_Exercise aim_:
Provide an exact copy of the lines from the beginning of the records through the line that includes "box(win, (wc[0], wy-.045, wc[2]), (ww-.082, .05, .06));", and of no others.

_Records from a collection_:
>> BEGIN

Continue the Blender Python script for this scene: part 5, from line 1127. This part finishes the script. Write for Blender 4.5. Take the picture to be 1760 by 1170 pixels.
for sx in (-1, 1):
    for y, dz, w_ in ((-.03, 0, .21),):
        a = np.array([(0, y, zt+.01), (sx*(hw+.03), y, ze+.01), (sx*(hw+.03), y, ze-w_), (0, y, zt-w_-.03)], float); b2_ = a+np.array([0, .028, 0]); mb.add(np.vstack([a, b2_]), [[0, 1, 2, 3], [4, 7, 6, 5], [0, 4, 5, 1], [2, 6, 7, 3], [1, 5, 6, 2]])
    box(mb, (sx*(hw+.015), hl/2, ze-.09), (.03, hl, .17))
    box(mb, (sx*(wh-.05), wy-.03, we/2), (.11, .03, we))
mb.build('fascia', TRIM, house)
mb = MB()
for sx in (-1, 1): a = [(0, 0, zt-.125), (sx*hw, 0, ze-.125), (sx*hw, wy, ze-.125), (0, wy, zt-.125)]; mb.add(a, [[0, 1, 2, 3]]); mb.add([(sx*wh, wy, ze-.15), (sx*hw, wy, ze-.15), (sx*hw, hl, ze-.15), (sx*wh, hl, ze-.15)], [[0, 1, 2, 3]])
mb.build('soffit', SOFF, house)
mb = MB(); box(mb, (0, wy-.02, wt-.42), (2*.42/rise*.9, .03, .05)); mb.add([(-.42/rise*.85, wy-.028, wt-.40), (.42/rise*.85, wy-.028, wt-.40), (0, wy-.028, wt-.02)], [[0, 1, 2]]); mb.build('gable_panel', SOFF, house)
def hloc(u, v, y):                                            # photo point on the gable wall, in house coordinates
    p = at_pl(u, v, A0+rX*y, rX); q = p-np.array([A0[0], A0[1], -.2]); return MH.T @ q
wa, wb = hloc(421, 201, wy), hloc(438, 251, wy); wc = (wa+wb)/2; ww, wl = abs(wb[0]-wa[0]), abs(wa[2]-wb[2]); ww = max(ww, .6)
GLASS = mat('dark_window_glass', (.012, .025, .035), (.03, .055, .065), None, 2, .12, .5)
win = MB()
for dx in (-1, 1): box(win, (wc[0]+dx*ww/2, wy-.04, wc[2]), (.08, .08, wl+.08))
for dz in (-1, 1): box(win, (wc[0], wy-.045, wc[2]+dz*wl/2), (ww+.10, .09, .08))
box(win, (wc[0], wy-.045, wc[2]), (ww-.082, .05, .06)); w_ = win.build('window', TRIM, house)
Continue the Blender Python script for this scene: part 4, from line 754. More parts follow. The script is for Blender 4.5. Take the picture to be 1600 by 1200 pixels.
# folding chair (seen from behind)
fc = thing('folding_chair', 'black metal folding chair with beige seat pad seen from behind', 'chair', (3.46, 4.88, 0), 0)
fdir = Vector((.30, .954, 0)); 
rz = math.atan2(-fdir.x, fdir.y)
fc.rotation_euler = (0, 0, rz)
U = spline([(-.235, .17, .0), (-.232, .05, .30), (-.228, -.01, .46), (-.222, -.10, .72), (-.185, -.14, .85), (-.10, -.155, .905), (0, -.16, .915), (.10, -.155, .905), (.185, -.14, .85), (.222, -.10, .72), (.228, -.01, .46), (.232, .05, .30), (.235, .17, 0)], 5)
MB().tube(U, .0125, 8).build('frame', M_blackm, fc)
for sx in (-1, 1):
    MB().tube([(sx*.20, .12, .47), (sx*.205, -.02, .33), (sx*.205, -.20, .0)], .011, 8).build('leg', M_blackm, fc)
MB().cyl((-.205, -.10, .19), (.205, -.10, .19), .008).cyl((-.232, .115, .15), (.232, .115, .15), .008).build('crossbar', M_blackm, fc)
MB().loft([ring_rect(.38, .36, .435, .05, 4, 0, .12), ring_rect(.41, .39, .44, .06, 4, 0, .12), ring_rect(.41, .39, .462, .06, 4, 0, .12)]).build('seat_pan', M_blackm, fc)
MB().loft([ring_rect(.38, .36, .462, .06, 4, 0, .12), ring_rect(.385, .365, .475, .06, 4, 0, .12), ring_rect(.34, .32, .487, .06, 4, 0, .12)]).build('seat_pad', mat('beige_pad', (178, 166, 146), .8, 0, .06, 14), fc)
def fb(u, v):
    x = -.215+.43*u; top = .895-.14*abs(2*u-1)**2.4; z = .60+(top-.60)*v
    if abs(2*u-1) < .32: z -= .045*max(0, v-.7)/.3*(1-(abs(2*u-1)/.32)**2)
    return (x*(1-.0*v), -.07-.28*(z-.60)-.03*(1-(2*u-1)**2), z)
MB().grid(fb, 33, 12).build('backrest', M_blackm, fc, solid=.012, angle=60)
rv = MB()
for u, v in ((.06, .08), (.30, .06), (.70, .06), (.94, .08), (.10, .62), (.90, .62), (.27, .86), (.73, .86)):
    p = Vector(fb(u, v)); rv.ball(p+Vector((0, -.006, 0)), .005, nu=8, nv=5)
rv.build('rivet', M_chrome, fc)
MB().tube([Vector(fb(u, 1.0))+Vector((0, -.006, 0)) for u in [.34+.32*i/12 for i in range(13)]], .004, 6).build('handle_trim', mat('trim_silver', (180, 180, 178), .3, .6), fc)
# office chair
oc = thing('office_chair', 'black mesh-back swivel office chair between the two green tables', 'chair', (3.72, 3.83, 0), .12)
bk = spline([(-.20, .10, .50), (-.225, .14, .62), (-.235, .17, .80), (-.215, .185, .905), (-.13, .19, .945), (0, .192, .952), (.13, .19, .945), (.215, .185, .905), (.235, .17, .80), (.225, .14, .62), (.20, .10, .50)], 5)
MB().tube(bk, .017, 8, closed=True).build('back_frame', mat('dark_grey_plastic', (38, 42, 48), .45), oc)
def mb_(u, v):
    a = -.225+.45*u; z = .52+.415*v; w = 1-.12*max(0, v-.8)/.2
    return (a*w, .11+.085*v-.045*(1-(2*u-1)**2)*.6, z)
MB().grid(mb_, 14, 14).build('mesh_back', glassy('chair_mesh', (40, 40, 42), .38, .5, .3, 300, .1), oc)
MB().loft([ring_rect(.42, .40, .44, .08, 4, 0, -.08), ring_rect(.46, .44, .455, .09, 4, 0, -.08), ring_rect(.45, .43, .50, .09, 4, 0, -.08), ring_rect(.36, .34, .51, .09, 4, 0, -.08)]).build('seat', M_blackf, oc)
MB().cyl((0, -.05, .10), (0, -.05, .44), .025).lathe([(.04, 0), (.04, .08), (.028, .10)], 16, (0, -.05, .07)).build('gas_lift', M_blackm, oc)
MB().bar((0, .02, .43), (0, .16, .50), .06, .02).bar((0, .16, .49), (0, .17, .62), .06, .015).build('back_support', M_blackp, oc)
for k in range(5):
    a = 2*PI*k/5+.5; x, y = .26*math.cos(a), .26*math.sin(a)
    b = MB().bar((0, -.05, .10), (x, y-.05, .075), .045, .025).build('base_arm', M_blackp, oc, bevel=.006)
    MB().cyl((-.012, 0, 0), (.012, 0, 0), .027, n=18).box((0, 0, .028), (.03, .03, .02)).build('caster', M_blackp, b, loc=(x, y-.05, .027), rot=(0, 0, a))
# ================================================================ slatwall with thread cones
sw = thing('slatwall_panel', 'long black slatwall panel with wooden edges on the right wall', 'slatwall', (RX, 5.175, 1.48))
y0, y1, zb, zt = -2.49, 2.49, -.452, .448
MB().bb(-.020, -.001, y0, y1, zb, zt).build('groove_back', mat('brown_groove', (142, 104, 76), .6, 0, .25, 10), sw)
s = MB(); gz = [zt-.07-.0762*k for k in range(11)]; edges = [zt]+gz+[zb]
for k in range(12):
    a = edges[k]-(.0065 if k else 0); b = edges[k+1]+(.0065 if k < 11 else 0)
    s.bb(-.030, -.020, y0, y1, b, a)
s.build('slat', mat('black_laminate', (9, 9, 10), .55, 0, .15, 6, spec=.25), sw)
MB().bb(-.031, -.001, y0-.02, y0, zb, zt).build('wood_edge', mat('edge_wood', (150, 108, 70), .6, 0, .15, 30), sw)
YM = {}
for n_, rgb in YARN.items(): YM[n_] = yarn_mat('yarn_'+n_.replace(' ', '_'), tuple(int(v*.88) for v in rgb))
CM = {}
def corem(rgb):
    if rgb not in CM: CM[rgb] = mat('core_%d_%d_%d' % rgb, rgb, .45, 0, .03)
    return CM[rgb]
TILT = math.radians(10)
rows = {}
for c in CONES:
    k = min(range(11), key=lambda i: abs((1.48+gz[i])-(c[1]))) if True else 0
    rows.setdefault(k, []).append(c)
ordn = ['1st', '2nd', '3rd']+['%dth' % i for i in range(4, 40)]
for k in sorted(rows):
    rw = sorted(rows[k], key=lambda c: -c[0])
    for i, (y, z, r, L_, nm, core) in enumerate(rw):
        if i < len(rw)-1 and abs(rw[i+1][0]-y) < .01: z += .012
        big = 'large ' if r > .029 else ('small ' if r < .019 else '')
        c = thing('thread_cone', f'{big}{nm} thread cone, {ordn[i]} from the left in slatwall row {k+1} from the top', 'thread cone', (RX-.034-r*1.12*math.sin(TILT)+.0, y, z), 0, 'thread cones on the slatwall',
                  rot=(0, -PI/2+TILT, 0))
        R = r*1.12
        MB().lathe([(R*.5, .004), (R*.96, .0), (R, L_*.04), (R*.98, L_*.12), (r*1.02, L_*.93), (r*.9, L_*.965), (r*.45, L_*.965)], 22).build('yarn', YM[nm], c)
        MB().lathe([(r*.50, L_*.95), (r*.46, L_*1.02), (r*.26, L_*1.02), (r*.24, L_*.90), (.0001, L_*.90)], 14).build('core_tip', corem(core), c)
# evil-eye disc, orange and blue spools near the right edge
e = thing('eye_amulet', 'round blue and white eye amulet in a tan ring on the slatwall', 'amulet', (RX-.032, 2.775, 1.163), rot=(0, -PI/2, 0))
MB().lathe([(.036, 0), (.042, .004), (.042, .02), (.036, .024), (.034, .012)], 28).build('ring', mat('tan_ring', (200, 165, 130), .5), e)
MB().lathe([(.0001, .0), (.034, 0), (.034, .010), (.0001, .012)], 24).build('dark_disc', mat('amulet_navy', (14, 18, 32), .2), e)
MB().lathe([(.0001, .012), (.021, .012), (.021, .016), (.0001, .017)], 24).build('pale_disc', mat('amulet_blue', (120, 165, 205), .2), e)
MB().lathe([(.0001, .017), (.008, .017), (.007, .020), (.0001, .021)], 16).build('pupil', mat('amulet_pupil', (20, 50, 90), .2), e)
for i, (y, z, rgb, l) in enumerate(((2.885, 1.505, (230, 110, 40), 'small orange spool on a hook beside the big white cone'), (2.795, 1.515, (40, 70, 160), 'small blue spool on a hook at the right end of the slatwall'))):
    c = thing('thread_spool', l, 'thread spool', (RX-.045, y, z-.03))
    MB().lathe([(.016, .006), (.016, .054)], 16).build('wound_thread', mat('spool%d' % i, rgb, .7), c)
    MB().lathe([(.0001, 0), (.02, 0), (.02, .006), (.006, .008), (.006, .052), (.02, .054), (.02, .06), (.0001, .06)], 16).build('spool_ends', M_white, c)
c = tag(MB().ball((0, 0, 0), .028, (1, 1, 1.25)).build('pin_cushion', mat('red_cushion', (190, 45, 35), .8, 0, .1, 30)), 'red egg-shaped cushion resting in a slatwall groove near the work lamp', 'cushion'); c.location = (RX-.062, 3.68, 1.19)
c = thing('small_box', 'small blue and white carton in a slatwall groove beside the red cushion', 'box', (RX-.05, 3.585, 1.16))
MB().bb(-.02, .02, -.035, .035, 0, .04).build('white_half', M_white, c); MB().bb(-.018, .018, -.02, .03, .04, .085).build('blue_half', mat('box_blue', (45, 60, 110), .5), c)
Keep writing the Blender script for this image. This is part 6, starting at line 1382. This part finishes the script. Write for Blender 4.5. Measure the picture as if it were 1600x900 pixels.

>> END

_Complete response_:
Continue the Blender Python script for this scene: part 5, from line 1127. This part finishes the script. Write for Blender 4.5. Take the picture to be 1760 by 1170 pixels.
for sx in (-1, 1):
    for y, dz, w_ in ((-.03, 0, .21),):
        a = np.array([(0, y, zt+.01), (sx*(hw+.03), y, ze+.01), (sx*(hw+.03), y, ze-w_), (0, y, zt-w_-.03)], float); b2_ = a+np.array([0, .028, 0]); mb.add(np.vstack([a, b2_]), [[0, 1, 2, 3], [4, 7, 6, 5], [0, 4, 5, 1], [2, 6, 7, 3], [1, 5, 6, 2]])
    box(mb, (sx*(hw+.015), hl/2, ze-.09), (.03, hl, .17))
    box(mb, (sx*(wh-.05), wy-.03, we/2), (.11, .03, we))
mb.build('fascia', TRIM, house)
mb = MB()
for sx in (-1, 1): a = [(0, 0, zt-.125), (sx*hw, 0, ze-.125), (sx*hw, wy, ze-.125), (0, wy, zt-.125)]; mb.add(a, [[0, 1, 2, 3]]); mb.add([(sx*wh, wy, ze-.15), (sx*hw, wy, ze-.15), (sx*hw, hl, ze-.15), (sx*wh, hl, ze-.15)], [[0, 1, 2, 3]])
mb.build('soffit', SOFF, house)
mb = MB(); box(mb, (0, wy-.02, wt-.42), (2*.42/rise*.9, .03, .05)); mb.add([(-.42/rise*.85, wy-.028, wt-.40), (.42/rise*.85, wy-.028, wt-.40), (0, wy-.028, wt-.02)], [[0, 1, 2]]); mb.build('gable_panel', SOFF, house)
def hloc(u, v, y):                                            # photo point on the gable wall, in house coordinates
    p = at_pl(u, v, A0+rX*y, rX); q = p-np.array([A0[0], A0[1], -.2]); return MH.T @ q
wa, wb = hloc(421, 201, wy), hloc(438, 251, wy); wc = (wa+wb)/2; ww, wl = abs(wb[0]-wa[0]), abs(wa[2]-wb[2]); ww = max(ww, .6)
GLASS = mat('dark_window_glass', (.012, .025, .035), (.03, .055, .065), None, 2, .12, .5)
win = MB()
for dx in (-1, 1): box(win, (wc[0]+dx*ww/2, wy-.04, wc[2]), (.08, .08, wl+.08))
for dz in (-1, 1): box(win, (wc[0], wy-.045, wc[2]+dz*wl/2), (ww+.10, .09, .08))
box(win, (wc[0], wy-.045, wc[2]), (ww-.082, .05, .06)); w_ = win.build('window', TRIM, house)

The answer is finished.